→ **GIVEN TASK**: Wherever the word "objects" appears in a line, extract that line.

→ **DATA**:

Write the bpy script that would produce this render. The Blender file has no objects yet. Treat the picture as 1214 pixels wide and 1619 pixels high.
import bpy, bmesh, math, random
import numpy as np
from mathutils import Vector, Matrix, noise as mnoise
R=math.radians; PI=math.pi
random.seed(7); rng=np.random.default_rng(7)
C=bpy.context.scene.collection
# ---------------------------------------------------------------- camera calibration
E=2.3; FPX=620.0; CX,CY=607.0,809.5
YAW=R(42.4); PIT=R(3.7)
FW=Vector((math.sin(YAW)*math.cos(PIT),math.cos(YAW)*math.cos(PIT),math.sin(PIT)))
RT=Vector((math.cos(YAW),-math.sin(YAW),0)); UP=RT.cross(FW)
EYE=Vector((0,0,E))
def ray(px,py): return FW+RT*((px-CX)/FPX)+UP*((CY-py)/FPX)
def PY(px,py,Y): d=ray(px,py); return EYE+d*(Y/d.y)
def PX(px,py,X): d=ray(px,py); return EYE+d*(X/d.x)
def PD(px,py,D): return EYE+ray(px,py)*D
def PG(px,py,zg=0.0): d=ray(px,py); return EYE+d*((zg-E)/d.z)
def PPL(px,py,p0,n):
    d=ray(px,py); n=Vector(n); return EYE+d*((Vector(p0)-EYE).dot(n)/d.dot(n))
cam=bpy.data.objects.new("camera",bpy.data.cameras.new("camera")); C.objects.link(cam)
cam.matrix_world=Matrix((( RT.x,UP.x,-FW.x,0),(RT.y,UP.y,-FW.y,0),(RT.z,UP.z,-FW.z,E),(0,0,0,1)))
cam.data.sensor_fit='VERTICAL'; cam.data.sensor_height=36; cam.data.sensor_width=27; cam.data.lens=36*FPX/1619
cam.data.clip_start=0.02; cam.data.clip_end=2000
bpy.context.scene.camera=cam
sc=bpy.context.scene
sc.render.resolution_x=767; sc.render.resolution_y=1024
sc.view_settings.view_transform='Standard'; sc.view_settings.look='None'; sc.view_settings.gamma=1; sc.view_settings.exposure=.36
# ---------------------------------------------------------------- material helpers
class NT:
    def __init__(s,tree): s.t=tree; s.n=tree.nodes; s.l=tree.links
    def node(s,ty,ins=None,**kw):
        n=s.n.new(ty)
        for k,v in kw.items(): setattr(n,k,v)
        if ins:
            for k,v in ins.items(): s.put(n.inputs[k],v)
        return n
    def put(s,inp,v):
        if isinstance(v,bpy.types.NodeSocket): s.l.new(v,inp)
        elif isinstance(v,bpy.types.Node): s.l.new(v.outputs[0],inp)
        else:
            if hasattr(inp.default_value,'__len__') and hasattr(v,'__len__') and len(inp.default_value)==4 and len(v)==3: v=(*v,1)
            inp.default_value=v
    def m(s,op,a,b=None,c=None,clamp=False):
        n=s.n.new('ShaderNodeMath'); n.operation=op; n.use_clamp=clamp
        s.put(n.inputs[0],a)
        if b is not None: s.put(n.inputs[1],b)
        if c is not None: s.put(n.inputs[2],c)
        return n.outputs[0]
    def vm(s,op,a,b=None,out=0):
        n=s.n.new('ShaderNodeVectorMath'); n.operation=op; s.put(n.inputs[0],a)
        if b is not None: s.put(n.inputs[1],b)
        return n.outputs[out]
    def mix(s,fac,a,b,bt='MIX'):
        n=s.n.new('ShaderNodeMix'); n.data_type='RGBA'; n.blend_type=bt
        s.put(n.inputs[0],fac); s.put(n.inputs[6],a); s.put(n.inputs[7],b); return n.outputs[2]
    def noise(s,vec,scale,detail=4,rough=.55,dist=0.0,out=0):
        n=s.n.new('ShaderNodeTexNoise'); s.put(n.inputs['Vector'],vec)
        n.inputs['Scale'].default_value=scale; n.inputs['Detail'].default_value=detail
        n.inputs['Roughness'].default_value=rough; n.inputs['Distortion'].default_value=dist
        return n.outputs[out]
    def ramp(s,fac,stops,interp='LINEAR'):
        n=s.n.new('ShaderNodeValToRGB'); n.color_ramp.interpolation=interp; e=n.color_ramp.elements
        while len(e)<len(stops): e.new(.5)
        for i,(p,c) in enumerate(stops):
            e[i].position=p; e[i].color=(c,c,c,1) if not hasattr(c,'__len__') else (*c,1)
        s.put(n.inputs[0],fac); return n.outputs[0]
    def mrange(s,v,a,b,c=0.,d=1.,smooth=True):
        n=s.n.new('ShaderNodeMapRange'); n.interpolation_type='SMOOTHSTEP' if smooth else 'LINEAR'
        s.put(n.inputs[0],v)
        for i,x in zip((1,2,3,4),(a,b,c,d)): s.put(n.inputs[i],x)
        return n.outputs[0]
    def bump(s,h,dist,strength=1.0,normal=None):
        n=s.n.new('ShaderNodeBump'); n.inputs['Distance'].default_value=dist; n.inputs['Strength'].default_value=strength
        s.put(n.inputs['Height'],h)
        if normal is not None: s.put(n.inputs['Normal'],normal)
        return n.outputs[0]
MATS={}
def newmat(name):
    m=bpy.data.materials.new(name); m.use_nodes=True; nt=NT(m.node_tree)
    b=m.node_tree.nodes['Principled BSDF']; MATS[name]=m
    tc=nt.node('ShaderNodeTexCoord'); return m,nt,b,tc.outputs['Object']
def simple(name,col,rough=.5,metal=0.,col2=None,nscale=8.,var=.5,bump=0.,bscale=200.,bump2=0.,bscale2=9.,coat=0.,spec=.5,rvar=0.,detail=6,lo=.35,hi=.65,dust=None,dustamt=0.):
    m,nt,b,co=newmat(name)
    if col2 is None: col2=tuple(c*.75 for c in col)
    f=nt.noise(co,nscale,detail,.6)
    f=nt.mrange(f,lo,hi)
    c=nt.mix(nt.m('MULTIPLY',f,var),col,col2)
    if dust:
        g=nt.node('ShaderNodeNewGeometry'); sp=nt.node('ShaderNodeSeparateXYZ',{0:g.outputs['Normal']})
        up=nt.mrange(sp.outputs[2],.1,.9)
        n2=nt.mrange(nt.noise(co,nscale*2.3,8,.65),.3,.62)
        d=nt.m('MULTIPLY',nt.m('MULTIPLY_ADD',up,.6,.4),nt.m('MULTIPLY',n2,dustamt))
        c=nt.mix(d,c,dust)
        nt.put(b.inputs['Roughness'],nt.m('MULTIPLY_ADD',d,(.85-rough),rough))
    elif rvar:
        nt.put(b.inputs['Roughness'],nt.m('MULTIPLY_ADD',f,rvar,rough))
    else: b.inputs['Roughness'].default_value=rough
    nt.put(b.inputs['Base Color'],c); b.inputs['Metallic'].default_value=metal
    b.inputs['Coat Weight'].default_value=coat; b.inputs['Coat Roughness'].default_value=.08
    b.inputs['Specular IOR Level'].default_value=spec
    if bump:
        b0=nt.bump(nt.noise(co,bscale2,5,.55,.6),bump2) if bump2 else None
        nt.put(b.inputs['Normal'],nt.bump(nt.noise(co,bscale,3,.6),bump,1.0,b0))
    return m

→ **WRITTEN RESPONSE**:
Write the bpy script that would produce this render. The Blender file has no objects yet. Treat the picture as 1214 pixels wide and 1619 pixels high.
cam=bpy.data.objects.new("camera",bpy.data.cameras.new("camera")); C.objects.link(cam)